The water level went up very quickly at first, ~5ft in the first couple hours after it began releasing. By the time we had settled down at our campsite, and made dinner, the river was creeping up gradually but consistently every hour, creeping ever closer to where the canoe was moored.
It’s the thing that can give a paddler nightmares, constantly worrying about your boat while you’re trying to get some sleep in your tent. We decided to avoid this anxiety completely and thoroughly, by hauling the canoe up 30 vertical feet.
In the morning, this turned out to be overkill, as the river had contracted and gone back to almost its original. We had to carry it down 40 vertical feet, but we slept like babies.
Day 2 - Dec 14th
Since we had no flow propelling us forward, our itinerary was looking more daunting. We had to paddle long and hard days to stay on track. So we got up early, saw a few deer drinking from the river at dawn, and set off shortly after!
The highlight of this day was passing under the Yancopin bridge, the final bridge along the Arkansas River. It once carried trains, but now is abandoned and derelict. The main proprietors we about 100 ravens perched on top of the dark structure. We stopped to check out the slightly ominous abode.
After this visit, with quite a few miles to go, we opted for a floating lunch to stay on schedule.
That night, we made camp in the middle of a river bend on a sea of sand. We named this bend of the river “Long Echo Bend” due to the curiously delayed echo at this spot.
Day 3 - Dec 15th
This was the day we had to make it to the confluence of the Mississippi River. We had our sights set on the Arkansas Bar, a place we have camped before. It was still another ~10 miles downstream in the Arkansas River, and 2.5 miles of an upstream paddle on the Mighty Miss.
A heavy fog had set up from the night before. Typically, this would mean delaying our departure, but since there is no barge traffic on this part of the Arkansas, we decided to venture into it.
Visibility came and went, and only really cleared up around noontime. At that point, we had arrived at Cat Island, the last island on the Arkansas River. From this vantage point one can see the confluence, and the Mississippi flowing by. It was striking how flat the Arkansas River was in contrast to the roiling nature of the Mississippi. The barges were zooming by!
We entered the Mississippi River, and began to work our way upstream. It probably took us a good hour and a half of exertion to reach the Arkansas bar. There were no eddies to hide behind either in this stretch, just us against the Big River. Funny how you always feel the flow more when going upstream.
By the time we did reach the bar, it had been a full day of paddling. Because the trip was so close to the winter solstice, twilight began to hit between 4 and 5pm every night. We were soaked from the weather and drenched from our own sweat, so Solange set up an ingenious clothes drying system without the use of any trees, in the dying hours of the afternoon:
We fell asleep, for the first night of this trip, accompanied by the gentle lullabies of 3000 Horsepower engines churning by at all hours of the night.
Day 4 - Dec 16th
The last day of a wilderness trip is always bittersweet, and this was no exception.
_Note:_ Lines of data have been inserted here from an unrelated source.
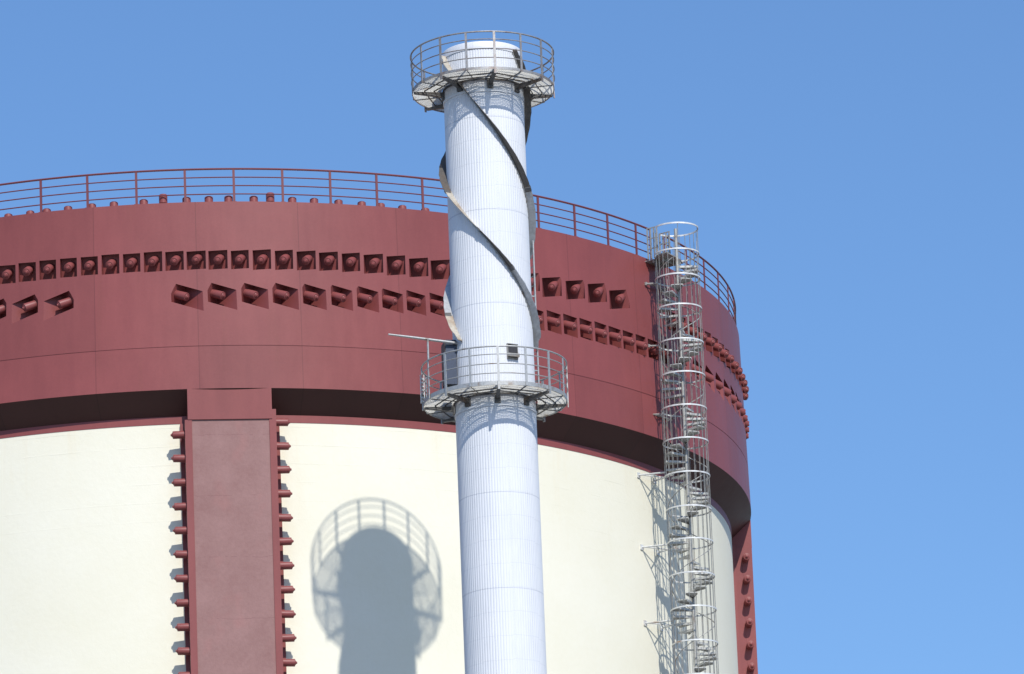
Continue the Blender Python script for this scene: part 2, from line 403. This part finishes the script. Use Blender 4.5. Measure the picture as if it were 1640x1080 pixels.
for th in posts:
    if 150 < th < 300 and False: continue
    o = link('railing_post', pme, hr); o.location = cyl(RR, th, ZT + 0.002); o.rotation_euler = (0, 0, R_(th))

# vertical buttresses with tendon bolts on both flanks
boltme = cap_mesh('tendon_bolt', 0.125, 0.40, 0.04)
def buttress(thc, nb, zlow):
    hw = 1.285                                        # half width of the face
    def pl(x, y, z):                                  # local: x along the face, y outward
        a = R_(thc); return Vector((x*cos(a) + y*sin(a), x*sin(a) - y*cos(a), z))
    fm = frame((0, 0, 0), Vector((cos(R_(thc)), sin(R_(thc)), 0)), Vector((sin(R_(thc)), -cos(R_(thc)), 0)), Vector((0, 0, 1)))
    yo = 17.90; zc = Z(45.90)
    mb = MB(); 
    def slab(x0, x1, y0, y1, z0, z1): mb.box((x0, y0, z0), (x1, y1, z1), fm)
    slab(-hw - 0.082, hw + 0.082, 16.9, yo - 0.02, 0, zc + 0.002)      # core
    slab(-hw - 0.09, -hw + 0.12, yo - 0.30, yo + 0.035, 0, zc - 0.004)  # steel corner angles
    slab(hw - 0.12, hw + 0.09, yo - 0.30, yo + 0.035, 0, zc + 0.30)
    b = mb.obj('buttress', M['red_plain'], bld)
    mb = MB(); slab_ = mb.box((-hw + 0.0, 16.9, zc), (hw - 0.03, yo + 0.055, ZB - 0.0 + 0.02), fm)
    mb.obj('buttress_head', M['red_plain'], b)
    mb = MB(); mb.box((-hw + 0.122, yo - 0.03, 0), (hw - 0.122, yo + 0.008, zc - 0.002), fm)
    mb.obj('face_panel', M['panel'], b)
    mb = MB()                                         # bearing strips on the wall at each flank
    for s in (-1, 1):
        x0, x1 = sorted((s*(hw + 0.08), s*(hw + 0.215)))
        mb.box((x0, 16.9, 0), (x1, 17.34, ZC - 0.02), fm)
    mb.obj('bearing_strip', M['red_plain'], b)
    for s, z0 in ((-1, 45.50), (1, 45.85)):
        for i in range(nb):
            z = Z(z0 - 0.745*i)
            if z < zlow: break
            p = fm @ Vector((s*(hw + 0.06), 17.70, z))
            ax = (fm.to_3x3() @ Vector((s, 0, 0))).normalized(); yy = ax; zz = Vector((0, 0, 1)); xx = yy.cross(zz)
            o = link('tendon_bolt', boltme, b); o.matrix_local = frame(p, xx, yy, zz) @ Matrix.Rotation(random.uniform(-.03, .03), 4, 'X')
            o['group'] = 'tendon bolts on the buttress flanks'
buttress(5.43, 12, Z(37.0)); buttress(95.43, 12, Z(37.0))

# ------------------------------------------------------------------ chimney
CX, CY = -0.2263, 152.6659
RC, RH = 1.136, 2.0505
ZTOP, Z1, Z2 = Z(53.608), Z(53.5985), Z(44.3026)
chm = thing('chimney', (CX, CY, 0), 'tall slim white ribbed chimney with spiral fins and two railed platforms', 'chimney')
NR = 90; K = 8
def rib(i): return (0.0, 0.0, -0.002, -0.009, -0.009, -0.002, 0.0, 0.0)[i % K] + 0.006
sh = MB()
prof = [(RC, 0), (RC, ZTOP - 0.22)]
sh.lathe(prof, NR * K, rf=rib)
sh.obj('shell', M['sheet'], chm, 60)
# smooth rim band, mouth and inner liner
sh = MB(); sh.lathe([(RC + 0.02, ZTOP - 0.23), (RC + 0.02, ZTOP - 0.03), (RC + 0.005, ZTOP), (RC - 0.10, ZTOP + 0.01), (RC - 0.16, ZTOP + 0.0), (RC - 0.16, ZTOP - 3.0)], 160)
sh.obj('rim', M['sheet'], chm, 40)
sh = MB(); sh.lathe([(RC - 0.2, ZTOP - 2.9), (0.001, ZTOP - 2.9)], 60); sh.obj('flue_bottom', M['dark'], chm)

# helical strakes
def strake(z_at0, slope, t0, t1, mat, pieces):
    mb = MB(); n = int((t1 - t0) / 3); ri, ro, hb = RC - 0.01, RC + 0.222, 0.011
    vs_ = []; fs = []
    for i in range(n + 1):
        th = t0 + (t1 - t0) * i / n; z = Z(z_at0 - slope * th)
        wv = 0.006 * sin(i * 1.7) + random.uniform(-0.004, 0.004)
        w_ = ro if i > 2 and i < n - 2 else ro - 0.06
        e = 0.014 * (w_ - ri) / 0.2
        for r, dz in ((ri, -hb), (w_ + wv, -hb + e), (w_ + wv, hb + e), (ri, hb)):
            vs_.append(cyl(r, th, z + dz))
    for i in range(n):
        a = 4*i; b = a + 4
        for k in range(4):
            l = (k+1) % 4; fs.append((a+k, b+k, b+l, a+l))
    fs += [(0, 1, 2, 3), (4*n+3, 4*n+2, 4*n+1, 4*n)]
    mb.add(vs_, fs)
    # lip along the outer edge, splice plates and the clips that fix the fin to the shell
    o = mb.obj('strake', mat, chm, 50); kinds = ['strake_dark', 'strake_tan', 'strake_grey']
    o.data.materials.clear()
    for k_ in kinds: o.data.materials.append(M[k_])
    for p in o.data.polygons:
        if p.index >= 4*n: continue
        th = t0 + (t1 - t0) * (p.index // 4 + 0.5) / n
        p.material_index = [k_ for lim, k_ in pieces if th < lim][0]
    lip = MB(); pts_ = []
    vs_ = []; fs = []
    for i in range(n + 1):
        th = t0 + (t1 - t0) * i / n; z = Z(z_at0 - slope * th)
        low = -0.05 if (i // 1) % 2 else -0.095
        for r, dz in ((RC + 0.004, low), (RC + 0.030, low), (RC + 0.030, -0.012), (RC + 0.004, -0.012)):
            vs_.append(cyl(r, th, z + dz))
    for i in range(n):
        a = 4*i; b = a + 4
        for k in range(4):
            l = (k+1) % 4; fs.append((a+k, b+k, b+l, a+l))
    lip.add(vs_, fs); lip.obj('strake_flange', M['galv'], o, 50)
    for th, _k in pieces[:-1]:
        sp = MB(); z = Z(z_at0 - slope * th); d = 1.6
        a_, b_ = -0.024, 0.036
        sp.add([cyl(ri + .05, th-d, z+slope*d+a_), cyl(ro + .008, th-d, z+slope*d+a_), cyl(ro + .008, th+d, z-slope*d+a_), cyl(ri + .05, th+d, z-slope*d+a_),
                cyl(ri + .05, th-d, z+slope*d+b_), cyl(ro + .008, th-d, z+slope*d+b_), cyl(ro + .008, th+d, z-slope*d+b_), cyl(ri + .05, th+d, z-slope*d+b_)],
               [(0,3,2,1),(4,5,6,7),(0,1,5,4),(1,2,6,5),(2,3,7,6),(3,0,4,7)])
        sp.obj('splice_plate', M['bracket'], o)
SL = 0.0292; ZE = 44.85; ZU = 53.42
for z0, sl, pcs in ((51.385, 0.0311, [(-38, 1), (66, 0), (999, 2)]), (47.62, 0.0272, [(-62, 0), (-12, 1), (29, 0), (999, 2)]), (55.04, 0.0328, [(180, 0), (283, 2), (999, 1)])):
    strake(z0, sl, (z0 - ZU)/sl, (z0 - ZE)/sl, M['strake'], pcs)

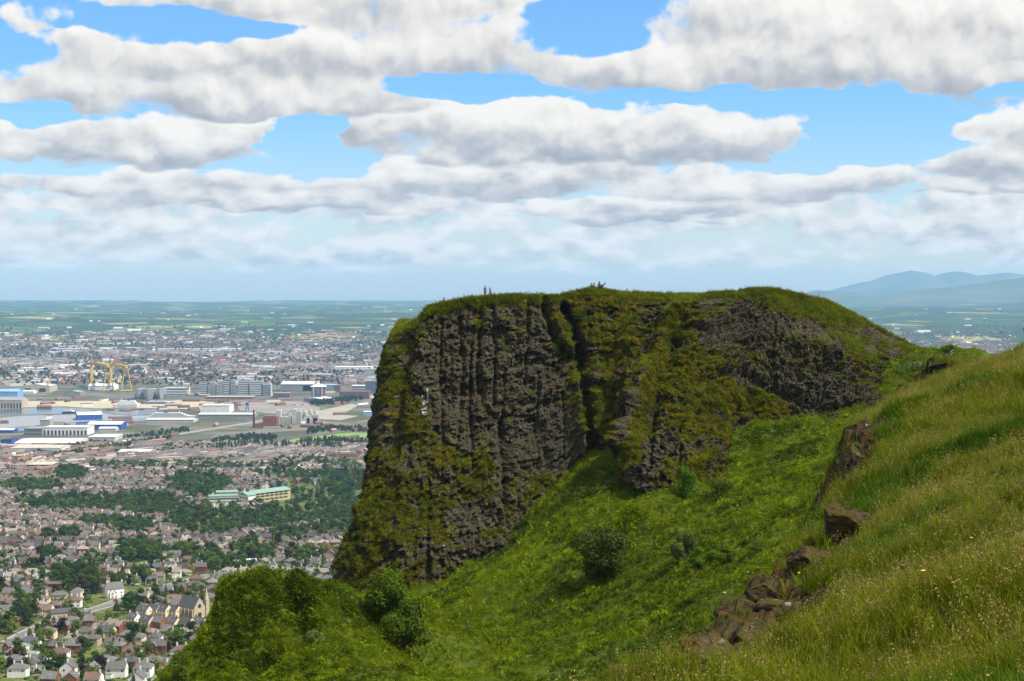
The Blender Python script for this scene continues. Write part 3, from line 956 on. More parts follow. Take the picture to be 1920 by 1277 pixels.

The Mississippi didn’t give it to us easily though! Our crossing was one of the harder ones I have ever done.
Upstream and against a hearty wind, we paddled upriver to the head of the Arkansas bar, and poked our nose into the navigation channel. At the last minute a tow came screaming downstream around a blind spot, so we decided to dart back near shore. Unfortunately this maneuver pushed us another half mile downstream. We idled until the tow was almost adjacent to our position, and went to start our crossing, timing it so we would pass right behind. We saw another, slower tow coming downstream and had to make a real quick decision: cross right then and there, and paddle hard to safely cross ahead of it, or back off, regroup, and try the crossing in thirty minutes after the tow had passed, assuming there wasn’t more barge traffic at that point. The thought of perpetually waiting for barge traffic was unappealing. We had an opening now and we weren’t going to miss it. I radioed the tow that was passing by at that moment:
Me: "Hey captain, we're that little red canoe on your starboard side. We are starting our crossing to Rosedale Harbor, and should be passing right behind you shortly."
Tow Captain: "Roger that, be safe out there in this wind."
Me: "Will do. Do me a favor and call the Coast Guard if you see us go down!"
We managed to keep Monarch Canoe upright, but the waves were definitely testing us at times. Our other consideration is that the mouth of the harbor was slipping away from us quickly! We lost a lot of ground on that crossing, but in the end did make it just below the mouth of the hardbor, close enough to claw our way back into the safehaven flatwater. It was a suspensful, exhausting 15 minutes of a crossing, but we had made it!
The rest of our paddle up the harbor was, comparatively, a breeze! We had to navigate a lor of industry and tow traffic, but at least we knew we were safe from the turmoils of the open water. We saw a couple of familiar faces in the Rosedale Harbor, including a boat that ‘constructs’ the barges: Mr. Tom. There’s always a lot of activity and a lot to see in a harbor, but I particulately love seeing land motor vehicles on floating barges. I don’t think that will ever get old for me!
I set out with the idea to '“connect the dots” from where I worked all summer, to familiar territory on the Mississippi River, via a waterway. Feeling exhausted but accomplished, we finished our trip in happy spirits. We had seen a sight that few have seen by canoe: the wild, free-flowing miles of the Lower Arkansas River.